Le abbiamo sentite in tutti gli interventi più significativi le riflessioni su povertà e responsabilità della politica, in quello di Giacomo Meloni del sindacato CSS, la Sardegna deve combattere contro quel grande imbroglio che è il Patto di stabilità, del rappresentante degli immigrati in Italia e nel mondo, la novità è data dall’emigrazione di giovani sardi laureati e diplomati, e dei giornalisti, la novità è data da un precariato simile a quello delle altre categorie, dalla totale mancanza di tutele e di futuro per i giovani giornalisti.

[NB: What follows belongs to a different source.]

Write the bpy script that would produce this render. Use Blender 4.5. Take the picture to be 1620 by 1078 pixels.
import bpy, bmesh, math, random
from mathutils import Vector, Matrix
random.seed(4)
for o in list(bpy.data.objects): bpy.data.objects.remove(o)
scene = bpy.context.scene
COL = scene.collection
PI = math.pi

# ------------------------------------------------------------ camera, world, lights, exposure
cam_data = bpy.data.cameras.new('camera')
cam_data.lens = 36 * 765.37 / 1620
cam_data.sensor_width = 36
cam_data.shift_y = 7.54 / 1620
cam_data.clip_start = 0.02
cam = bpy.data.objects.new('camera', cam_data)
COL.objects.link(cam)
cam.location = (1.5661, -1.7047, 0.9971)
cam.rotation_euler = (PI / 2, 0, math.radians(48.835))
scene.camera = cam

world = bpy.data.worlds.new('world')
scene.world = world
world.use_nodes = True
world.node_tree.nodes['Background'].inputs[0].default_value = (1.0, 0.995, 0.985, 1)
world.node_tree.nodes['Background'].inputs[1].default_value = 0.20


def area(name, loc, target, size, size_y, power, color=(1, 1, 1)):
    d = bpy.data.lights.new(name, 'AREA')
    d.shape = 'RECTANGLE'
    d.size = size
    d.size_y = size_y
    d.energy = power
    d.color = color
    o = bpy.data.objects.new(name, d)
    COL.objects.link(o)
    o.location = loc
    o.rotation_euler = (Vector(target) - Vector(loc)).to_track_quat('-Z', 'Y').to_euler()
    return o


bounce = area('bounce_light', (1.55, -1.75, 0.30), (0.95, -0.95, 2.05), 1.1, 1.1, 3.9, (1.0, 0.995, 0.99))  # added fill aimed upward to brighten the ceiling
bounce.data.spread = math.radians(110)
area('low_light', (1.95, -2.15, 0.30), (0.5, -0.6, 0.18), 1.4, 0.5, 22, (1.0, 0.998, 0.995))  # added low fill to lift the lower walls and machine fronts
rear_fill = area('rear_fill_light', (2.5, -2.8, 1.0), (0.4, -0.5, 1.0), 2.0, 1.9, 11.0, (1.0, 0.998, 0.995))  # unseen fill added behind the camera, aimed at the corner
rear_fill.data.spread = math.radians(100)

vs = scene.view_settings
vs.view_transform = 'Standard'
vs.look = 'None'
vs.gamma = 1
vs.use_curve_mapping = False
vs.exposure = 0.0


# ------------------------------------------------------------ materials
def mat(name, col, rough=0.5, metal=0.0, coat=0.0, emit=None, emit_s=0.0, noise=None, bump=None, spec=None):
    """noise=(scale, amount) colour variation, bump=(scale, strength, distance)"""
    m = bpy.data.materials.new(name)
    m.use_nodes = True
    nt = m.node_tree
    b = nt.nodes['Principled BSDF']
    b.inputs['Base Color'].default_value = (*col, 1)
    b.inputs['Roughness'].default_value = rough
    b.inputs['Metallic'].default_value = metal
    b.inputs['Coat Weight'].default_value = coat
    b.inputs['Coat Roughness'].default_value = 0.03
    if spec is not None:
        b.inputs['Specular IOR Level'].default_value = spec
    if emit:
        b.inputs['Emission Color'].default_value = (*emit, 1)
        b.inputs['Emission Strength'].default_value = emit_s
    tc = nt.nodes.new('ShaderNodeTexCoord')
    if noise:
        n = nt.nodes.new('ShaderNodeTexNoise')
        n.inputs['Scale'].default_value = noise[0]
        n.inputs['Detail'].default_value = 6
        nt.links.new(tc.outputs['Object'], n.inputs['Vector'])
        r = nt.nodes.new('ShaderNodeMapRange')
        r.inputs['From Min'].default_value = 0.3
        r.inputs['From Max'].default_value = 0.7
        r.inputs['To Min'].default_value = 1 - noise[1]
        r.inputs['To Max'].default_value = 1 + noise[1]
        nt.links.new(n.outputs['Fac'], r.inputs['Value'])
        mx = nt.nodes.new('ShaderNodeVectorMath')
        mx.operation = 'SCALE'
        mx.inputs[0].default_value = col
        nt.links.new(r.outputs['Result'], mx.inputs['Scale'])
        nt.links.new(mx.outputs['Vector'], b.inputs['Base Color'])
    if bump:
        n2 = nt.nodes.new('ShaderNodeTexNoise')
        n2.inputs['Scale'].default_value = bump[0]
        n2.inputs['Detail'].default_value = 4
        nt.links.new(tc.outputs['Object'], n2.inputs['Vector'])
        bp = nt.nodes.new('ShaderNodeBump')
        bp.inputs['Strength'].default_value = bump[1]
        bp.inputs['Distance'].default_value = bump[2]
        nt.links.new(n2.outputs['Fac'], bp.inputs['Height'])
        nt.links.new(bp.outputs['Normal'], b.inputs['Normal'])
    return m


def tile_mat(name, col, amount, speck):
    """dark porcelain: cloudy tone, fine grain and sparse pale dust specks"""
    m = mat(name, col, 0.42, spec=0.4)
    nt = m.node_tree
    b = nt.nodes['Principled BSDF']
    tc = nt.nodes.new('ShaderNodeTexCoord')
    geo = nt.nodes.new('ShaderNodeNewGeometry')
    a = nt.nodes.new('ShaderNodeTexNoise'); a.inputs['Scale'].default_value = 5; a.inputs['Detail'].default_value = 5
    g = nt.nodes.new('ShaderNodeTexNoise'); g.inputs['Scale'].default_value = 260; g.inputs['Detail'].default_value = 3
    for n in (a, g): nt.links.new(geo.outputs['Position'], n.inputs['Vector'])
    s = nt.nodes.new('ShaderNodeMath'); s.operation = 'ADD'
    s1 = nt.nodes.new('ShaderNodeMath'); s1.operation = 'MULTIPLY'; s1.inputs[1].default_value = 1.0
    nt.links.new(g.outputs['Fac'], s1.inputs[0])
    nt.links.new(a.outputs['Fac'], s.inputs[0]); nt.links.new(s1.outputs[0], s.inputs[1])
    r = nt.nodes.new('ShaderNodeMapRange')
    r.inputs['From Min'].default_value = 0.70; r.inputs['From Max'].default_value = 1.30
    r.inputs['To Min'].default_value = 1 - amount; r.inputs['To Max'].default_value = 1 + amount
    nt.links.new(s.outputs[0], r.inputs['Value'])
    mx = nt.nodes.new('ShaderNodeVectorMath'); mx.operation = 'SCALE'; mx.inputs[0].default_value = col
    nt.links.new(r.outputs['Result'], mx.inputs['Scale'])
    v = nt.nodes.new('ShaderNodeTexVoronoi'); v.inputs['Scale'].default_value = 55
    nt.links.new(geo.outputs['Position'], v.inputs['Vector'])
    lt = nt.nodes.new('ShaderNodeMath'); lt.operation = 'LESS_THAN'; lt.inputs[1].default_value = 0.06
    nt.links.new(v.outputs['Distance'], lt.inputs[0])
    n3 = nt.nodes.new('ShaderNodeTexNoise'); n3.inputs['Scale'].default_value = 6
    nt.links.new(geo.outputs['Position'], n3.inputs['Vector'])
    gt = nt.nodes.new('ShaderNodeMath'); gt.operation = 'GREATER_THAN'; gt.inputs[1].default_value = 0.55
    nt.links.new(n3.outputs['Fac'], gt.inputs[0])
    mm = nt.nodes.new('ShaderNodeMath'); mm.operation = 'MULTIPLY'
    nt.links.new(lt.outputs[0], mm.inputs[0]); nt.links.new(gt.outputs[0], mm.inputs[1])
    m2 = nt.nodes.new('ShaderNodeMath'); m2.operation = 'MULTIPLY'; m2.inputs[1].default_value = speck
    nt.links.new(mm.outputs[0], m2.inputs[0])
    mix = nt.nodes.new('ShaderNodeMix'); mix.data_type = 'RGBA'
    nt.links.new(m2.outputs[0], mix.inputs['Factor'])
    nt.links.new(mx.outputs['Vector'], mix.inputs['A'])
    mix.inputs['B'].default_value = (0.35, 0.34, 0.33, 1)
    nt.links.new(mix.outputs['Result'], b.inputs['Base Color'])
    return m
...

Alla fine è concesso di parlare a Cristian Basso, operaio dell’Alcoa di Portovesme, che interviene a nome dei lavoratori in lotta di tutta la Sardegna. Nel silenzio più assoluto, come mai si è verificato durante la mattinata, ripercorre le vicende di una battaglia durissima, molto lunga e dalle conclusioni del tutto incerte: “L’esito del 26 novembre a Roma, è stato per noi solo un piccolo passo avanti, dal 21 dicembre saremo tutti in cassa integrazione. Quello che conta oggi è che gli operai restino uniti e che siano sostenuti dall’unità stessa dei Sindacati, perchè solo in questo modo si può far fronte alla disperazione che prende ciascuno di noi e le nostre famiglie”. Tra gli applausi i lavoratori, concentrati in particolare alla destra del palco, scandiscono più volte ” Il posto di lavoro non si tocca”, forse memori delle manganellate che pochi giorni prima avevano preso a Roma durante le manifestazioni di protesta dei giorni scorsi, come fossero anche adesso in piazza. Ed infatti, nelle conclusioni del segretario Cgil, vien annunciata per il mese di Gennaio una mobilitazione regionale, con corteo, per le vie della città.